連載132 「強さ」「たくましさ」が政治にも必要


 
 
「強さ」「たくましさ」が政治にも必要
 
 
 
 
 
 
 
 清楚で凛とした日本女性の美しさを表わした「大和撫子」。
 
 世界の頂点にたった女子サッカー日本代表には従来の「なでしこ」の意味に「強さ」「たくましさ」を加えてもよさそうなW杯決勝戦だった。
 
 18日の月曜の明け方。多くの人が眠い目をこすりながら興奮したと思う。私も目覚まし時計をセットし、午前3時半にはテレビの前に座った。
 
 0‐0のまま後半に入って米国に先制を許すと「やばい」と思ったが、すかさずMF・宮間が同点弾。延長もリードされた時は、「これまでか」とあきらめかけたが、救世主はやはり主将・沢だった。取られたら取り返す。米国に得点を許してもあきらめない驚異的な粘りはどこから生まれてきたのか。
 
 その淵源は2009年11月、福島県のJヴィレッジでの合宿といわれる。なでしこジャパンに加え、U‐19(19歳以下)日本代表ら60人が集まった。沢を中心に話し合い、「世界大会で頂点を目指す」ことを確認した。前年の北京五輪は4強を狙って、4強で力尽きてしまった反省だった。
 
 そういえば、「事業仕分け」とやらで「2番じゃダメなんですか」と発言をした女性議員もいたが、やはり、「1番」を目指さずして、偶然にトップに立つことはない。
 
 その頂点にたった「なでしこ」をあらゆる面でけん引してきたのが沢だ。15歳で代表入りして五輪3回、W杯5回の出場の大黒柱だが、準決勝、決勝と値千金のゴールを見事決めてくれた。
 
 宮間が北京五輪の際、「苦しい時には私の背中を見なさい」と沢に声をかけられ、最後まで沢の背中を見て走ったというエピソードは有名だ。
 
 最近のスポーツ界では女性アスリートの活躍が目ざましいが、ネットの世界で力強い女性アスリートを頼りになる「兄貴」と呼んでいる。
 
 特にサッカーの沢、レスリングの吉田沙保里、ソフトボールの上野由岐子が「3大兄貴」だそうだ。
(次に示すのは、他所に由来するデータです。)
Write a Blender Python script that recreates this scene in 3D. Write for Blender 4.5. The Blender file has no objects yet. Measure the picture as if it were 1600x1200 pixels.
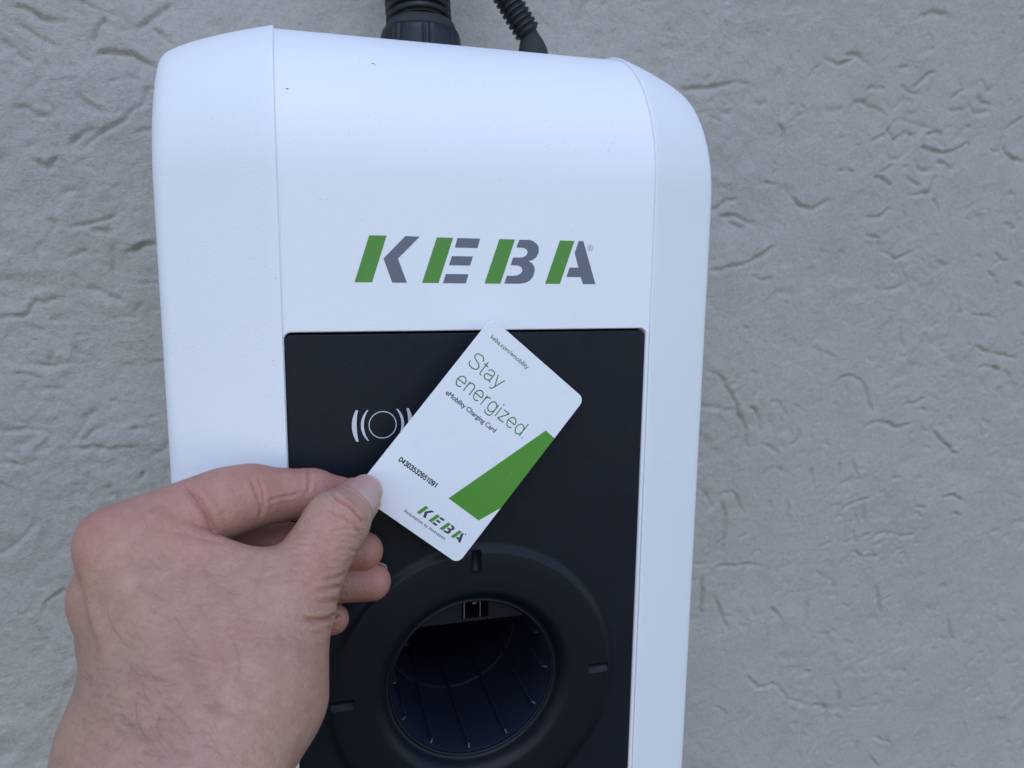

まさに自らのプレーで周囲に安心感を与えている女性アスリートたちだ。
 
 一方、震災以来わが国の「父親」「兄貴」役にならなければない首相は言葉が軽く、批判を受けるとすぐに言い訳をする。その「背中」を見ても国民は安心どころか不安を感じている。
 
 「なでしこ」の優勝は日本の復興に「勇気」と「希望」を与えてくれた。それは「なでしこ」というより「サムライ」のような気もする。その「勇気」と「希望」を現実のものとする「サムライ」の行動こそ今の政治の責任と肝に銘じたい。